Sansa and Theon, I think, are the only other characters who go through this loss of identity^, of rootedness. Sansa loses hers early on, when Lady is killed. With the death of the direwolf, she loses her emblematic connection to the north, and hence her absorption into the intrigues of King’s Landing seems all the more inevitable*. In the TV show A Game of Thrones, Ned remarks that Sansa has started looking like a real southron lady, her hairstyles and her clothes mimicking the fashions of the court. Sansa is eager to shed the north, and in her desire to stay among her new ‘friends’ she makes perhaps the greatest mistake of her life. The rest of the books, thus far, have seen her steadily losing her glamorous illusions about the south and wanting, more than anything, to go ‘home’.
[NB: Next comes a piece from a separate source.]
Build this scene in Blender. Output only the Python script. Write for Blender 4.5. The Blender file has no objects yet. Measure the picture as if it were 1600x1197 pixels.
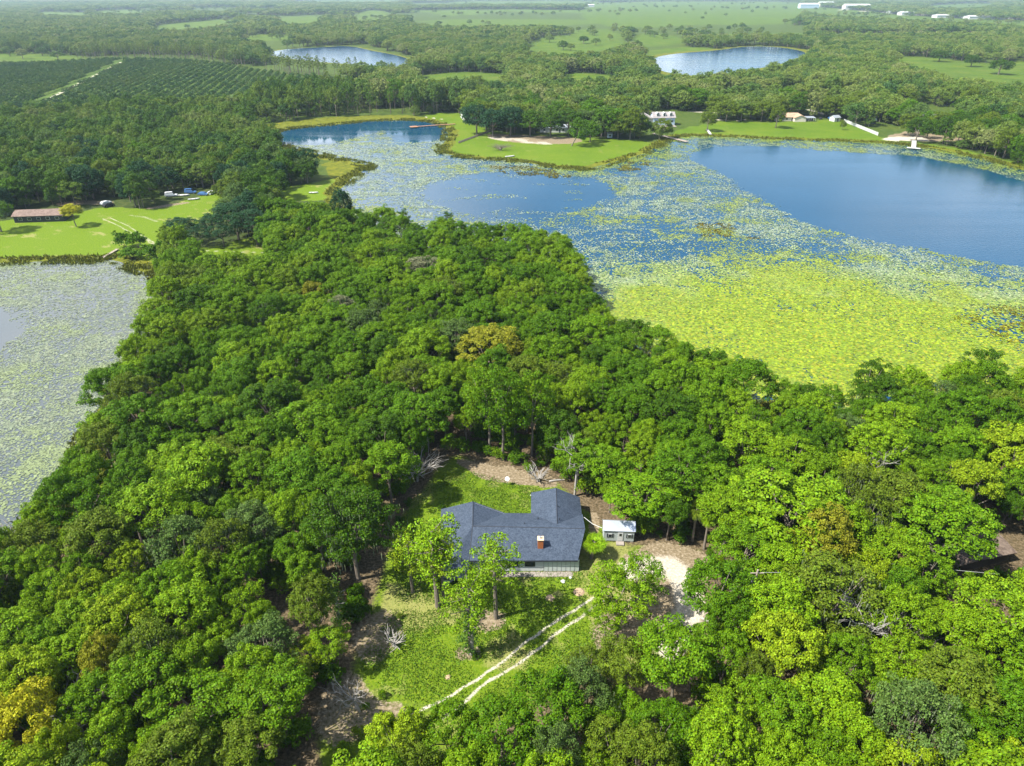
import bpy, math, random
import numpy as np
from mathutils import Vector
random.seed(7); RNG = np.random.default_rng(7)
R = math.radians
S = bpy.context.scene
# ------------------------------------------------------------------ camera
CAMH, PITCH, FPX = 80.0, 29.9, 1067.0
cam = bpy.data.cameras.new('camera'); cam.lens = 24.0; cam.sensor_width = 36.0
cam.clip_start = 1.0; cam.clip_end = 60000.0
co = bpy.data.objects.new('camera', cam); S.collection.objects.link(co)
co.location = (0, 0, CAMH); co.rotation_euler = (R(90 - PITCH), 0, 0); S.camera = co
# ------------------------------------------------------------------ sky, sun, exposure
SUN_EL = 52.0
SX, SY = -0.93, -0.30                      # where the sun stands (left, a little behind the camera)
sun = bpy.data.lights.new('sun', 'SUN'); sun.energy = 4.5; sun.angle = R(0.53); sun.color = (1.0, 0.955, 0.88)
so = bpy.data.objects.new('sun', sun); S.collection.objects.link(so)
hl = math.hypot(SX, SY)
sd = Vector((SX / hl * math.cos(R(SUN_EL)), SY / hl * math.cos(R(SUN_EL)), math.sin(R(SUN_EL))))
so.rotation_euler = sd.to_track_quat('Z', 'Y').to_euler()
W = bpy.data.worlds.new('World'); S.world = W; W.use_nodes = True
wn, wl = W.node_tree.nodes, W.node_tree.links
for n in list(wn): wn.remove(n)
wo = wn.new('ShaderNodeOutputWorld'); wb = wn.new('ShaderNodeBackground'); sky = wn.new('ShaderNodeTexSky')
sky.sky_type = 'NISHITA'; sky.sun_disc = False; sky.sun_elevation = R(SUN_EL)
sky.sun_rotation = math.atan2(SX, SY); sky.air_density = 1.0; sky.dust_density = 0.4; sky.ozone_density = 1.0
wtc = wn.new('ShaderNodeTexCoord'); wmap = wn.new('ShaderNodeMapping'); wmap.inputs['Scale'].default_value = (1, 1, 2.6)
wmap.inputs['Location'].default_value = (0.35, 0.1, 0.0)
wno = wn.new('ShaderNodeTexNoise'); wno.inputs['Scale'].default_value = 2.3; wno.inputs['Detail'].default_value = 7; wno.inputs['Roughness'].default_value = .55
wr = wn.new('ShaderNodeValToRGB'); wr.color_ramp.elements[0].position = .50; wr.color_ramp.elements[1].position = .66
wdot = wn.new('ShaderNodeVectorMath'); wdot.operation = 'DOT_PRODUCT'; wdot.inputs[1].default_value = (-0.62, 0.70, 0.35)   # clouds gather to the left
wmr = wn.new('ShaderNodeMapRange'); wmr.inputs['From Min'].default_value = .70; wmr.inputs['From Max'].default_value = 1.0
wmr.inputs['To Min'].default_value = -.03; wmr.inputs['To Max'].default_value = .22
wad = wn.new('ShaderNodeMath'); wad.operation = 'ADD'
wmx = wn.new('ShaderNodeMixRGB'); wmx.inputs['Color2'].default_value = (9.5, 9.8, 10.2, 1)
wl.new(wtc.outputs['Generated'], wmap.inputs['Vector']); wl.new(wmap.outputs[0], wno.inputs['Vector'])
wl.new(wtc.outputs['Generated'], wdot.inputs[0]); wl.new(wdot.outputs['Value'], wmr.inputs['Value'])
wl.new(wno.outputs['Fac'], wad.inputs[0]); wl.new(wmr.outputs[0], wad.inputs[1]); wl.new(wad.outputs[0], wr.inputs['Fac'])
wl.new(wr.outputs['Color'], wmx.inputs['Fac']); wl.new(sky.outputs[0], wmx.inputs['Color1'])
wl.new(wmx.outputs[0], wb.inputs['Color']); wb.inputs['Strength'].default_value = 0.086; wl.new(wb.outputs[0], wo.inputs['Surface'])
S.view_settings.view_transform = 'Standard'; S.view_settings.look = 'None'; S.view_settings.gamma = 1
S.view_settings.exposure = 1.42
S.render.engine = 'CYCLES'
S.cycles.max_bounces = 5; S.cycles.diffuse_bounces = 2; S.cycles.glossy_bounces = 2; S.cycles.transmission_bounces = 2
S.cycles.transparent_max_bounces = 4; S.cycles.volume_bounces = 0

# ------------------------------------------------------------------ geometry helpers
CP, SP = math.cos(R(PITCH)), math.sin(R(PITCH))
def G(px, py, z=0.0):
    u, v = (px - 800) / FPX, (598.5 - py) / FPX
    dx, dy, dz = u, CP + v * SP, -SP + v * CP
    t = (z - CAMH) / dz
    return (t * dx, t * dy, z)
def G2(px, py, z=0.0): return G(px, py, z)[:2]
def project(x, y, z=0.0):
    X, Y, Z = x, y, z - CAMH
    dep = Y * CP - Z * SP; up = Y * SP + Z * CP
    return 800 + FPX * X / dep, 598.5 - FPX * up / dep, dep
def mpp(px, py, z=0.0):                      # metres per photo pixel there
    x, y, _ = G(px, py, z); return (y * CP - (z - CAMH) * SP) / FPX
def poly(pts): return np.array([G2(*p) for p in pts])
def inside(P, X, Y):
    c = np.zeros(X.shape, bool); n = len(P)
    for i in range(n):
        x1, y1 = P[i]; x2, y2 = P[(i + 1) % n]
        if y1 == y2: continue
        k = ((y1 > Y) != (y2 > Y)); c ^= k & (X < (x2 - x1) * (Y - y1) / (y2 - y1) + x1)
    return c
def segdist(P, X, Y, closed=True):
    d = np.full(X.shape, 1e9); n = len(P)
    for i in range(n if closed else n - 1):
        x1, y1 = P[i]; x2, y2 = P[(i + 1) % n]; ex, ey = x2 - x1, y2 - y1; L = ex * ex + ey * ey + 1e-9
        t = np.clip(((X - x1) * ex + (Y - y1) * ey) / L, 0, 1)
        d = np.minimum(d, np.hypot(X - x1 - t * ex, Y - y1 - t * ey))
    return d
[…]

It’s easy to dismiss Sansa, to dislike her and read her apparent quietude as ‘insipidity’. She reminds me, in some ways, of Jane Seymour in Hilary Mantel’s Bring up the Bodies—seemingly stupid and obtuse to the dangers around her, but delivering, at certain junctures, sharp barbs that pierce right through armour. For instance, who can forget this wonderful moment in Season 2 of the show (A Clash of Kings if you’re going by the books) when, with a few well chosen words, Sansa plants the idea of rushing into the thick of the fray in Joffrey’s head? ‘They say my brother Robb always goes where the fighting’s thickest,’ she says, all innocent eyes and cool composure. Of course it drives Joffrey wild.

That is not the mark of a stupid or insipid person.

And so, Sansa Stark, I raise a toast to you. You bring to life the tricks and traps of adolescence, of being quijotically in love with fiction and fairy tales. You pass through nightmarish trials, but you somehow have the stability of mind to hold on, not lose yourself to rage and despair. In that hope-starved universe of power-crazed and desperate people, I don’t know many who would be able to boast the same.

Salut!

*I wonder, really, how the direwolves would have survived in court. Martin solved that problem for himself by killing them off/removing them early.